Composers > Love > - The Mermaid - and the Prince - Alexander Zemlinsky and Alma Schindler
by Georg Predota | August 31st, 2011

standard The Mermaid and the Prince
Alexander Zemlinsky and Alma Schindler

Alexander Zemlinsky

Die Seejungfrau (The Mermaid) (1902-3)

Alexander Zemlinsky
Photo credit : http://www.jmwc.org/

He only stood 157 centimeters, and his asymmetrical face featured bulging eyes, a large pointy nose and a receding chin. She towered at a statuesque 172 centimeters, with large hazel eyes, finely chiseled features and marble skin. He came from a poor and lowly background, and everybody simply referred to him as “the skinny dwarf”. She elegantly moved in Vienna’s highest circles, and half the male population of the city would gladly have sold their mothers to catch a glimpse of her. This unlikely couple—Alexander von Zemlinsky and Alma Maria Schindler—met at a Viennese dinner party in February 1900. She recorded in her diary that he was” dreadfully ugly, almost chinless”, and he felt nauseated by her vanity of the salon and the “cliques of sclerotic souls” she associated with.
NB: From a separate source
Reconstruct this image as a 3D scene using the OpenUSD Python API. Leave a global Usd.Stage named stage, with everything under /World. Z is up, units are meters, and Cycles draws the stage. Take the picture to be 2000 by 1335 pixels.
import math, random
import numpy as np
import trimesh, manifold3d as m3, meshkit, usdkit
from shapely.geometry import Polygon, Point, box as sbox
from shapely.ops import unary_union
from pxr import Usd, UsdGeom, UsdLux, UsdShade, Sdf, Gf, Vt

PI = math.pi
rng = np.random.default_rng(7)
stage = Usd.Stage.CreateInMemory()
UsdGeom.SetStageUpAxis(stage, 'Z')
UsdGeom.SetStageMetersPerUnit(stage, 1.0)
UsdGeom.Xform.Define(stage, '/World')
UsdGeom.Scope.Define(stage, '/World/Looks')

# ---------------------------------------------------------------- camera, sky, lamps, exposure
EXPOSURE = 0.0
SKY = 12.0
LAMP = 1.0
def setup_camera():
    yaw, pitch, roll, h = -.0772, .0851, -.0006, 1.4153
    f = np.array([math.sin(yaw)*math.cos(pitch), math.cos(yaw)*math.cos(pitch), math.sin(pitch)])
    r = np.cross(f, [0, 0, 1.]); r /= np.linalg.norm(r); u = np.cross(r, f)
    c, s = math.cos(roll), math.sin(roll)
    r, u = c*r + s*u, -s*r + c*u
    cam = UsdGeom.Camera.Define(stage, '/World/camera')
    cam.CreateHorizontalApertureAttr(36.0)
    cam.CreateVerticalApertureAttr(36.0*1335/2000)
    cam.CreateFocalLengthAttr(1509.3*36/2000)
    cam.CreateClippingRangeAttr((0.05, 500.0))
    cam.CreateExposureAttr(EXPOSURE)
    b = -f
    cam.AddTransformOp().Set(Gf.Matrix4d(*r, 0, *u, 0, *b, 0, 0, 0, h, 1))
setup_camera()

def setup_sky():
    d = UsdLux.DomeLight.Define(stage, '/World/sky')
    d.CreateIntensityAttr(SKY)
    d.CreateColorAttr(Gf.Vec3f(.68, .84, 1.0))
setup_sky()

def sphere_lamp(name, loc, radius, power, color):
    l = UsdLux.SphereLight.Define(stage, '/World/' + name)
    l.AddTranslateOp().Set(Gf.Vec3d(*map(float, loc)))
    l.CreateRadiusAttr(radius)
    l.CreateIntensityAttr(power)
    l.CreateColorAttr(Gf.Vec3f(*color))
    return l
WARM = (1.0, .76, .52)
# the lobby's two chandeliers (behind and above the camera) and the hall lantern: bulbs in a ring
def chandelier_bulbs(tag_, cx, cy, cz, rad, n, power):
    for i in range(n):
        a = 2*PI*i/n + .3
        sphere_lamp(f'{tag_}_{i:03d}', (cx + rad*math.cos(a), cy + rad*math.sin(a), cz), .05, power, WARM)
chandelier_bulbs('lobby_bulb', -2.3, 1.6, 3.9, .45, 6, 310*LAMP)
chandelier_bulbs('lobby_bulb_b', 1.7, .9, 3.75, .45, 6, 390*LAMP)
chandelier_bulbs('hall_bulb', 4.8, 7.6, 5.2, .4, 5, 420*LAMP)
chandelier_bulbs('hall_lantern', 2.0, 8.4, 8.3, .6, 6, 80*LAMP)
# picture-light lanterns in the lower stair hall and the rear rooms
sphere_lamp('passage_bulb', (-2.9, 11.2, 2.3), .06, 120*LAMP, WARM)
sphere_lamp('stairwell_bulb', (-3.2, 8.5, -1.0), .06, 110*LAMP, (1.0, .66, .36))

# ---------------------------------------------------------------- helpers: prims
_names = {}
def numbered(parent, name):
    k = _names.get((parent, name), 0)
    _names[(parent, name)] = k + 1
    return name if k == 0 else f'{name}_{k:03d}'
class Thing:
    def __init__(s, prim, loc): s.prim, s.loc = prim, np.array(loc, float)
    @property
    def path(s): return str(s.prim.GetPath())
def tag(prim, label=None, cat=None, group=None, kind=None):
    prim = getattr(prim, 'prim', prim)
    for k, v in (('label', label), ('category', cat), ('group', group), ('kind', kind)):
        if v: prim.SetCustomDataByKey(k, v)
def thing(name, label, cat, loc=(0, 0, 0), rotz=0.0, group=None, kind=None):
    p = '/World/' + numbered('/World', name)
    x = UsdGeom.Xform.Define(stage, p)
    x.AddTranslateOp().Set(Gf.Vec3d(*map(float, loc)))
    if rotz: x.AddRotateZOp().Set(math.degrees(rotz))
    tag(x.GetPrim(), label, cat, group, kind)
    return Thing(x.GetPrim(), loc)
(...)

She did admire his intellect, and he was besotted by her voluptuous curves. He soon became her composition teacher, she his eager student, and as it happens, they fell in love.

Alma Schindler
Photo credit : http://interactive.wxxi.org/

For more than two years, their relationship followed a rather predictable pattern. Alexander would regularly come to the house of Alma’s stepfather Carl Moll and instruct his beautiful charge in the art of composition. He would sit at the piano and work through Alma’s latest exercises and Lied compositions, alternately admonishing and praising her newest creations. After an hour or two, they would move to the sofa and engage with rather more personal matters. As the relationship deepened, Alma confided in her diary “I would gladly be pregnant for him, gladly bear his children. His blood and mine, commingled: my beauty with his intellect”. Alexander, in turn, also felt that it was time to consummate the relationship, “desiring her with every atom of his feelings”, yet Alma hesitated. Although she permitted him every other intimacy—vowing to “never forget his virtuoso hands” —she never gave in. In later years, when she reflected upon this particular period in her life, she wrote, “fool that I was, I believed in virginal purity, which had to be upheld. Not the times were at fault; it was I who was to blame. I simply played hard to get”.
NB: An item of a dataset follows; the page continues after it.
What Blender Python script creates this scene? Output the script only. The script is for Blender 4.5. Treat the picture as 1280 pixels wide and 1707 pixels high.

Somewhat predictably, Alma’s refusal to go all the way became a source of intense frustration, slowly driving Alex to the edge of a nervous breakdown. “Your recklessly tender embraces are chiefly motivated by the desire to find out what it is like. How tender and warm-hearted were your words: “I want to be the mother of your children”—if only they had been sincere. But they were not! All your views, your boundless vanity and self-indulgence, all this, for the two of us, is an obstacle to our happiness”. Not long thereafter, while Zemlinsky was conducting a performance at the Konzertverein in Vienna, Alma attended another dinner party and made the acquaintance of Gustav Mahler. Although Alma was still torn whether to consummate the bond with her “beloved Alex”, her mind was made up. On 12 December she wrote to Zemlinsky “You know how very much I loved you. You have fulfilled me completely. Just as suddenly as this love arrived, it has departed – has been cast aside. On my knees I beg your forgiveness for the evil hours I have given you.” Four days later, Alexander came to say goodbye, and Alma records in her diary “we sat down and talked earnestly about the whole affair – side by side – we two, whose bodies had once coiled in love’s wildest embrace. He a little sarcastic, as ever, but otherwise charming, endearingly charming. My eyes were full of tears, but my will stood firm. Today a beautiful, beautiful love was buried. Gustav, you will have much to do to replace it.” Deeply humiliated and publicly shamed, Zemlinsky vented his frustration in the composition of The Mermaid. Vacillating between moments of defiant exuberance and saccharine lyricism, this musical fairy—in which Zemlinsky takes on the persona of the Mermaid and assigns Alma the role of the Prince—became the first of a series of highly personal and autobiographical compositions specifically designed to exorcise Alma’s ghost. Meanwhile, Alma Schindler had become Alma Mahler, but that’s clearly the topic for another chapter.